Provided material

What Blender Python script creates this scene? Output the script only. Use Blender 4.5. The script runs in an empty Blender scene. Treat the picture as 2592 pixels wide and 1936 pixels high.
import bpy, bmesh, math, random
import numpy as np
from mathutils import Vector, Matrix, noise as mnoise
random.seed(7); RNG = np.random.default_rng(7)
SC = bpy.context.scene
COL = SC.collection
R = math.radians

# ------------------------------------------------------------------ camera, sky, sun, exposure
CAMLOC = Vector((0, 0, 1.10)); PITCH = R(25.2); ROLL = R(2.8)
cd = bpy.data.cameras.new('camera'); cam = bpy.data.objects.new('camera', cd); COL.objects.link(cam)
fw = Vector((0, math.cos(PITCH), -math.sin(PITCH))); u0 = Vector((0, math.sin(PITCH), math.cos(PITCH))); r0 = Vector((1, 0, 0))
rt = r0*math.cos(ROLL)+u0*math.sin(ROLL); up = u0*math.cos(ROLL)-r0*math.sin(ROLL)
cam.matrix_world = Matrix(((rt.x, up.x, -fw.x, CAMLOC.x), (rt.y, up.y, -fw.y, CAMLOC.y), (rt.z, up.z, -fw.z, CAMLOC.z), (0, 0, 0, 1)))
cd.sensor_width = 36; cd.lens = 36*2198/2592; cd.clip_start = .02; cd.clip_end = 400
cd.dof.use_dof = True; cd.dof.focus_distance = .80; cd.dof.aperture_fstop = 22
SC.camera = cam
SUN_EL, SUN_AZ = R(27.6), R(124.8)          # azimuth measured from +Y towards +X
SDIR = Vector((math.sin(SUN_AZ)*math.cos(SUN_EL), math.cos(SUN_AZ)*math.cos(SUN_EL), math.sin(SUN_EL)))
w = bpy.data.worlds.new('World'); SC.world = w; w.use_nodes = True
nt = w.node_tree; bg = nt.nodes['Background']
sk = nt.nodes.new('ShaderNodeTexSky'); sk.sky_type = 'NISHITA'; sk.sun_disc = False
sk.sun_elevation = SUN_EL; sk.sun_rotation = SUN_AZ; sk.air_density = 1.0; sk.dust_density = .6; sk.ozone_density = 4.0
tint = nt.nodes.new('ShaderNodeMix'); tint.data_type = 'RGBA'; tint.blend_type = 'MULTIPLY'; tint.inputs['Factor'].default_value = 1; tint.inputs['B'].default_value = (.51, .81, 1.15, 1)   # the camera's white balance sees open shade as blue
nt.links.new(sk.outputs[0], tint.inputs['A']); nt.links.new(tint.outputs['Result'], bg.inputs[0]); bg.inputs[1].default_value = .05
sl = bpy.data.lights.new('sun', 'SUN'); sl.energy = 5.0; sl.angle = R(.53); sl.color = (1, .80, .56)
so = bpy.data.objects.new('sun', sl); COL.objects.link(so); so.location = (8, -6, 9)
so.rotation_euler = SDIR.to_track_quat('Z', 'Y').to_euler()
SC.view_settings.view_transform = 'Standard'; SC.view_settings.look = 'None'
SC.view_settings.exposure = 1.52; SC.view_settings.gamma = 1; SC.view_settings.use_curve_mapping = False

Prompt
Print the whole listing again, exactly.

Reply to the exercise
What Blender Python script creates this scene? Output the script only. Use Blender 4.5. The script runs in an empty Blender scene. Treat the picture as 2592 pixels wide and 1936 pixels high.
import bpy, bmesh, math, random
import numpy as np
from mathutils import Vector, Matrix, noise as mnoise
random.seed(7); RNG = np.random.default_rng(7)
SC = bpy.context.scene
COL = SC.collection
R = math.radians

# ------------------------------------------------------------------ camera, sky, sun, exposure
CAMLOC = Vector((0, 0, 1.10)); PITCH = R(25.2); ROLL = R(2.8)
cd = bpy.data.cameras.new('camera'); cam = bpy.data.objects.new('camera', cd); COL.objects.link(cam)
fw = Vector((0, math.cos(PITCH), -math.sin(PITCH))); u0 = Vector((0, math.sin(PITCH), math.cos(PITCH))); r0 = Vector((1, 0, 0))
rt = r0*math.cos(ROLL)+u0*math.sin(ROLL); up = u0*math.cos(ROLL)-r0*math.sin(ROLL)
cam.matrix_world = Matrix(((rt.x, up.x, -fw.x, CAMLOC.x), (rt.y, up.y, -fw.y, CAMLOC.y), (rt.z, up.z, -fw.z, CAMLOC.z), (0, 0, 0, 1)))
cd.sensor_width = 36; cd.lens = 36*2198/2592; cd.clip_start = .02; cd.clip_end = 400
cd.dof.use_dof = True; cd.dof.focus_distance = .80; cd.dof.aperture_fstop = 22
SC.camera = cam
SUN_EL, SUN_AZ = R(27.6), R(124.8)          # azimuth measured from +Y towards +X
SDIR = Vector((math.sin(SUN_AZ)*math.cos(SUN_EL), math.cos(SUN_AZ)*math.cos(SUN_EL), math.sin(SUN_EL)))
w = bpy.data.worlds.new('World'); SC.world = w; w.use_nodes = True
nt = w.node_tree; bg = nt.nodes['Background']
sk = nt.nodes.new('ShaderNodeTexSky'); sk.sky_type = 'NISHITA'; sk.sun_disc = False
sk.sun_elevation = SUN_EL; sk.sun_rotation = SUN_AZ; sk.air_density = 1.0; sk.dust_density = .6; sk.ozone_density = 4.0
tint = nt.nodes.new('ShaderNodeMix'); tint.data_type = 'RGBA'; tint.blend_type = 'MULTIPLY'; tint.inputs['Factor'].default_value = 1; tint.inputs['B'].default_value = (.51, .81, 1.15, 1)   # the camera's white balance sees open shade as blue
nt.links.new(sk.outputs[0], tint.inputs['A']); nt.links.new(tint.outputs['Result'], bg.inputs[0]); bg.inputs[1].default_value = .05
sl = bpy.data.lights.new('sun', 'SUN'); sl.energy = 5.0; sl.angle = R(.53); sl.color = (1, .80, .56)
so = bpy.data.objects.new('sun', sl); COL.objects.link(so); so.location = (8, -6, 9)
so.rotation_euler = SDIR.to_track_quat('Z', 'Y').to_euler()
SC.view_settings.view_transform = 'Standard'; SC.view_settings.look = 'None'
SC.view_settings.exposure = 1.52; SC.view_settings.gamma = 1; SC.view_settings.use_curve_mapping = False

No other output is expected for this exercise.